Tuesday, January 29, 2008

Icons Will Save the World

I went through vast periods of my life where icon was a dirty word, a synonym for idol. I'm not sure where I picked this up, who taught it to me, or where I read it. It wasn't my parents certainly. But the belief was pervasive, gleaned from a thousand sources.

In the eighth century a period of great destruction of icons took place. It was the movement of the iconoclasts to remove all images from churches and homes - and if Louisville Sluggers and Zippos were needed to do so, well, so be it.
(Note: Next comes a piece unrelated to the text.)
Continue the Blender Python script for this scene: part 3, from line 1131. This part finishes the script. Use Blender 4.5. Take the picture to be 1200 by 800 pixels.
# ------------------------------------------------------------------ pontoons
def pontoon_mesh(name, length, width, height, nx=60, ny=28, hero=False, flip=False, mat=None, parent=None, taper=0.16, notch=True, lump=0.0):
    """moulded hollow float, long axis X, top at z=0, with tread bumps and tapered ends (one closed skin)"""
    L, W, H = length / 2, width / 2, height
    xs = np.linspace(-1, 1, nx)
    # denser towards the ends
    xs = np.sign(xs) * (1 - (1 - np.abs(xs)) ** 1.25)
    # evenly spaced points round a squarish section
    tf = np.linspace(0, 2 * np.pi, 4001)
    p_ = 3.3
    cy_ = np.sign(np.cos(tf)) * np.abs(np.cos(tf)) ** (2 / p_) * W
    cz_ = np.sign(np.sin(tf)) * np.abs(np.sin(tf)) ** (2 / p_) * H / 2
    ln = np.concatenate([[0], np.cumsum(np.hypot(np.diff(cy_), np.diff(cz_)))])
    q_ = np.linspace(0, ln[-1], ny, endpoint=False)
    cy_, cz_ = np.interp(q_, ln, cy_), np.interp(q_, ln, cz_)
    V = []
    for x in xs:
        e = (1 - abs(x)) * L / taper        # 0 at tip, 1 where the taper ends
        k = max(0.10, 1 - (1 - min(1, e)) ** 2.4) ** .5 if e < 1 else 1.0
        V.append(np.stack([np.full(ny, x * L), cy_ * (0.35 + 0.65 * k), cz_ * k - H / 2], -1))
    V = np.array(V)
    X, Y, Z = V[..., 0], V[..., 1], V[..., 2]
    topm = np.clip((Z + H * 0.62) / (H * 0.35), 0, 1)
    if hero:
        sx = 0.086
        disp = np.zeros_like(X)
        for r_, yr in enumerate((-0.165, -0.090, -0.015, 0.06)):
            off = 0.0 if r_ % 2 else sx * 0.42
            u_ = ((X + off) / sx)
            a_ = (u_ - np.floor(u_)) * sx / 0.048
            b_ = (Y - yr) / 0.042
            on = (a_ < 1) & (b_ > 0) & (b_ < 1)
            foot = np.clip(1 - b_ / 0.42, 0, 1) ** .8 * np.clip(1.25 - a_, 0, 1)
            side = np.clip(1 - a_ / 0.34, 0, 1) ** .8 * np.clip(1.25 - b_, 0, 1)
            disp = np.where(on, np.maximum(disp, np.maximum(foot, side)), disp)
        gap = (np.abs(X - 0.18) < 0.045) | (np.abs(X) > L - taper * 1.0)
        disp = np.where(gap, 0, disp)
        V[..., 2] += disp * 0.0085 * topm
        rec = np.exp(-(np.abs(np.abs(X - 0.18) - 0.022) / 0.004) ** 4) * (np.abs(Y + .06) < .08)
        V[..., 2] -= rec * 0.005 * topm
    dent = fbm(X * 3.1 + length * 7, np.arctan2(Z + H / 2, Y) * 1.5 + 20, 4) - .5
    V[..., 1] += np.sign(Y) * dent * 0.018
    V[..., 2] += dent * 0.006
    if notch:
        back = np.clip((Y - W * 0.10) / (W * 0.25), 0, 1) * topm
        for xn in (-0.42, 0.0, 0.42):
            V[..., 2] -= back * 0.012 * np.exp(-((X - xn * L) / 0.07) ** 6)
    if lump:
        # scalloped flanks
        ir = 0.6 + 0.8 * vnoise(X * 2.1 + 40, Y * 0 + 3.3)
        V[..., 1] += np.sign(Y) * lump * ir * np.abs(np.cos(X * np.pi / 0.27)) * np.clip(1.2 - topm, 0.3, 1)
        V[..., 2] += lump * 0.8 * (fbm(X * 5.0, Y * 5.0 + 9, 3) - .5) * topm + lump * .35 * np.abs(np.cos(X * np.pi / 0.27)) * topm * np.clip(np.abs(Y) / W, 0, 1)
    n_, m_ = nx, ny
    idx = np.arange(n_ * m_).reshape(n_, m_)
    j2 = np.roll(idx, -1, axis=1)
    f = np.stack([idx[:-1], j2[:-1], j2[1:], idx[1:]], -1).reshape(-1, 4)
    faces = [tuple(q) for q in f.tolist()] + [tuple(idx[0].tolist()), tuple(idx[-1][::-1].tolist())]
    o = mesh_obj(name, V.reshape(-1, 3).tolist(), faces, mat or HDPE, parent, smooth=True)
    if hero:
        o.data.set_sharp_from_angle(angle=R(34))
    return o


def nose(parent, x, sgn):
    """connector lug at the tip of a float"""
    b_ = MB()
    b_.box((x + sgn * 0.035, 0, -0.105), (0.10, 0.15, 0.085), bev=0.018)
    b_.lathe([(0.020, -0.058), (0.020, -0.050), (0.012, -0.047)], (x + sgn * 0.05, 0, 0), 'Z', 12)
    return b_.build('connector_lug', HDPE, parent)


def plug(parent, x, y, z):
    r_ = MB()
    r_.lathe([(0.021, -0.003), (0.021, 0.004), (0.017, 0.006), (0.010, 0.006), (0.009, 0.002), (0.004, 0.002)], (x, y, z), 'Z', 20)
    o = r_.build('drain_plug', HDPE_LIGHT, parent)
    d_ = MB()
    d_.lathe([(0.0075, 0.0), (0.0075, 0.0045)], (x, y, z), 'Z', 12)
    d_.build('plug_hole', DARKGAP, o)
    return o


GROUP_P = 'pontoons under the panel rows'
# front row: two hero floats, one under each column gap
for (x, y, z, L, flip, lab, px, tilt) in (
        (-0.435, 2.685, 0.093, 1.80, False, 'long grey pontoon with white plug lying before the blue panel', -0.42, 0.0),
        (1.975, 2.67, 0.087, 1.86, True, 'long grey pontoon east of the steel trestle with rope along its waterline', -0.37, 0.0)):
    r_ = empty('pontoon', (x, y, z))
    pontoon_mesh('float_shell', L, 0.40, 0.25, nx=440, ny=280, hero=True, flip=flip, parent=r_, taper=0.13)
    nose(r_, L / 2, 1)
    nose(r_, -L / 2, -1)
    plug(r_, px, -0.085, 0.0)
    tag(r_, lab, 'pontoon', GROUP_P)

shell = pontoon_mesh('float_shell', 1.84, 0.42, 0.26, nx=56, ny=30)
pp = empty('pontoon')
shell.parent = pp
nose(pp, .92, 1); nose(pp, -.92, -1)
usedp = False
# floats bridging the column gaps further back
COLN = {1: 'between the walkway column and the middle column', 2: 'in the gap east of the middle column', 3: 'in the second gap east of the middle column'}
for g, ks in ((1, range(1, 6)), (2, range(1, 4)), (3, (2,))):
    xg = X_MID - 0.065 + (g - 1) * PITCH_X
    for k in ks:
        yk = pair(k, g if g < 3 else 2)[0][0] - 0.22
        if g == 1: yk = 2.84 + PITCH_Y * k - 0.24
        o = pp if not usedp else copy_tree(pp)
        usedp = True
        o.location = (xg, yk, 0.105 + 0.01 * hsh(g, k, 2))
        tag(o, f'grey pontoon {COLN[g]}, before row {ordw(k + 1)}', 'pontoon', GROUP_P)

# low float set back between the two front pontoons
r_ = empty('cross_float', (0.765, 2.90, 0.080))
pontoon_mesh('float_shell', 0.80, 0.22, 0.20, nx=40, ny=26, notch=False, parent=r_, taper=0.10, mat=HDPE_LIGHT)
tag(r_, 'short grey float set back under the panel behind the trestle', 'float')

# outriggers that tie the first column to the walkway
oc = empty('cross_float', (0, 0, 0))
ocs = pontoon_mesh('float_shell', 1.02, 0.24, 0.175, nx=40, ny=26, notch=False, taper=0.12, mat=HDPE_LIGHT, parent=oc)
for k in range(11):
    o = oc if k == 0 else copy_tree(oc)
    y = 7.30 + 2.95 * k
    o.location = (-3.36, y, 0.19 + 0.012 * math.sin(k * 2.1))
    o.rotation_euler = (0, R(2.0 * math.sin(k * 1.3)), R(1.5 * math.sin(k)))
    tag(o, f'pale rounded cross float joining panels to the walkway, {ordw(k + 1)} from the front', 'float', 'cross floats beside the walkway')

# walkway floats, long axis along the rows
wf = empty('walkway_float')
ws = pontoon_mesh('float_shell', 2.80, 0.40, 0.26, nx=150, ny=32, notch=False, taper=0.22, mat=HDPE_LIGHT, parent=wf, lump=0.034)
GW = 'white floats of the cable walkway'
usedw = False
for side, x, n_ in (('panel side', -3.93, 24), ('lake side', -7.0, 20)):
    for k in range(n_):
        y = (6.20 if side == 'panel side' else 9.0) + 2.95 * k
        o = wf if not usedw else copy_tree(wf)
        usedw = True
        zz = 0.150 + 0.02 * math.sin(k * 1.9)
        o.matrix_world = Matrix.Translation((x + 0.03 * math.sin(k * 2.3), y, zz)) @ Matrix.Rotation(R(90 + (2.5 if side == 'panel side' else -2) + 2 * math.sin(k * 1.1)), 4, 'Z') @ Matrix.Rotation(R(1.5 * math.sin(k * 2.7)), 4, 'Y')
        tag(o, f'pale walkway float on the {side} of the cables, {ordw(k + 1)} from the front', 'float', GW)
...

After worshiping with Eastern rite Catholics in Virginia Beach and being stunned by the sheer beauty of color and wood and saints and angels, I spoke with a fellow visitor (though a more regular visitor) who was a convert to Orthodoxy. His family, however, was Baptist - Baptist ministers, missionaries, professors. A very strong Baptist heritage (though this is not to rail against Baptists). They didn't warm to his conversion. One time his brother came into his apartment and, upon seeing an icon of Christ on the wall, he denounced it as Satanic.

Millions of babies are killed each year on the altar of self. Sick, unhappy people (we suppose) have food and drink taken from them in the name of mercy. Prisoners are tortured and humiliated in order to rip away their humanity in the name of the fatherland. In quiet rage we yell at our children and steal away their joy and burden their souls, we make dismissive and hateful comments to our spouses or about our families or about beggars on the street. In our anger we murder. We smash and burn and tear to pieces the imago Dei over and over with one atrocity after another.

Our Lord was truly human and truly divine. The Scriptures speak of our response to him with the following words:

Let us lie in wait for the righteous man,
because he is inconvenient to us and opposes our actions;
he reproaches us for sins against the law,
and accuses us of sins against our training.
He professes to have knowledge of God,
and calls himself a child of the Lord.
He became to us a reproof of our thoughts;
the very sight of him is a burden to us,
because his manner of life is unlike that of others,
and his ways are strange.

- Wisdom 2

And so we beat and mocked and crucified him. We destroyed the true and perfect icon of the Father, the Word made flesh.

The incarnation of God is argued for and defended by icons, for he himself was Icon. And we are little icons, bearers of God's image, Christ bearers as well. And iconography, those pictures that we kiss and pray before, are paintings of loved ones whose physical presence is hidden from us. We venerate not the bits of wood and color, but the ones whom the wood and paint present to us. These boards become for us windows into heaven - just as the elderly widower kisses the photograph of his wife that sits by his bedside, and whispers to her sweet words of his unending love and devotion. These are icons. And my words fail to adequately or properly honor them.

And so in the eighth century, at the Second Council of Nicea, iconoclasm - the destruction and suppression of icons - is declared a heresy by the Church. For iconoclasm is the rejection of the incarnation itself.

And now, so late in life, I've fallen in love with iconography, with the communion of saints, with wholeness (albeit a rudimentary vision) and what it means to be fully alive.

Pray for me.

3 comments:

Unknown said...

For more information on how Eastern Christians view iconography see the following article, Icons Will Save the World, from last month at First Things online.

Also, I'd like to make a note for clarification. When many people hear the word saved they think something along the lines of "Signed, Sealed, and Delivered." This is not the view of the Catholic Church. You are saved, you are being saved, and you will be saved - the Catholic understanding and use of the word runs along these lines. So, among so many other things, my daily prayers and my receiving holy Eucharist is for my salvation (some might be more comfortable with the word sanctification). We are not saying that it is through these things apart from the work of Christ that we merit heaven - only Christ and his finished, salvific work merits eternal life for us. And is given to us freely (though not without cost).

Our redemption is underway as Christ conforms us to his image. And when we die, we will, we hope, die in his friendship and not have fallen away as some, to our great grief, have done.

Our salvation is bound up in our relationship to the whole Christ. We are his brothers and mothers and sisters if we do the will of his Father.

Anonymous said...

Our Lady of Perpetual Help, pray for us.

Ry said...

That was a great entry. Thank you for sharing that.